Wine Glass Holder Necklace

When I’m done with the wine, I hope this doubles as a catch-all for my tears.

Pet Peek

If I could be a dog for one year, I would find out who owns one of these viewer windows, and I’d go live with that family instead. I would request that all my training and disciplining be transmitted via the window, with my new owners standing on the other side.

Portable Infrared Sauna

I’m starting to cheer up, which I think was your intention with this relaxation product. If I take this under the rock with me, I think I can call it a night soon.

Biffy Butler Bidet Sprayer / Digital Accessory Caddy / Toilet Paper Stand

I can’t tell you how many times the instructional video on how to use this product has played on repeat on my digital accessory, which is conveniently mounted on the product itself. That’s what I love about you, SkyMall. You close the loops.

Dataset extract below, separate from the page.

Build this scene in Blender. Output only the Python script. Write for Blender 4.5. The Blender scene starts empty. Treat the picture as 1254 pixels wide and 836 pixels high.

Traveler’s Bed Bug Thwarting Sleeping Cocoon

You’re a genius in a bag, SkyMall. I only wish you had included openings for the legs, so I could wear my cocoon starting at the lobby for check-in. Weather permitting, I’ll wear it to the tourist attraction on the brochure as well.

HoodiePillow Pillowcase

Is it too late to propose a combo product where the Hoodie Pillow meets the Sleeping Cocoon? Unprecedented combinations were always your specialty.

Thanks for Everything Frame

This is intended for dogs who have passed away, but today I dedicate this one to you, SkyMall. Put my face in this frame and underline the message twice: “Thanks for everything. I had a wonderful time.”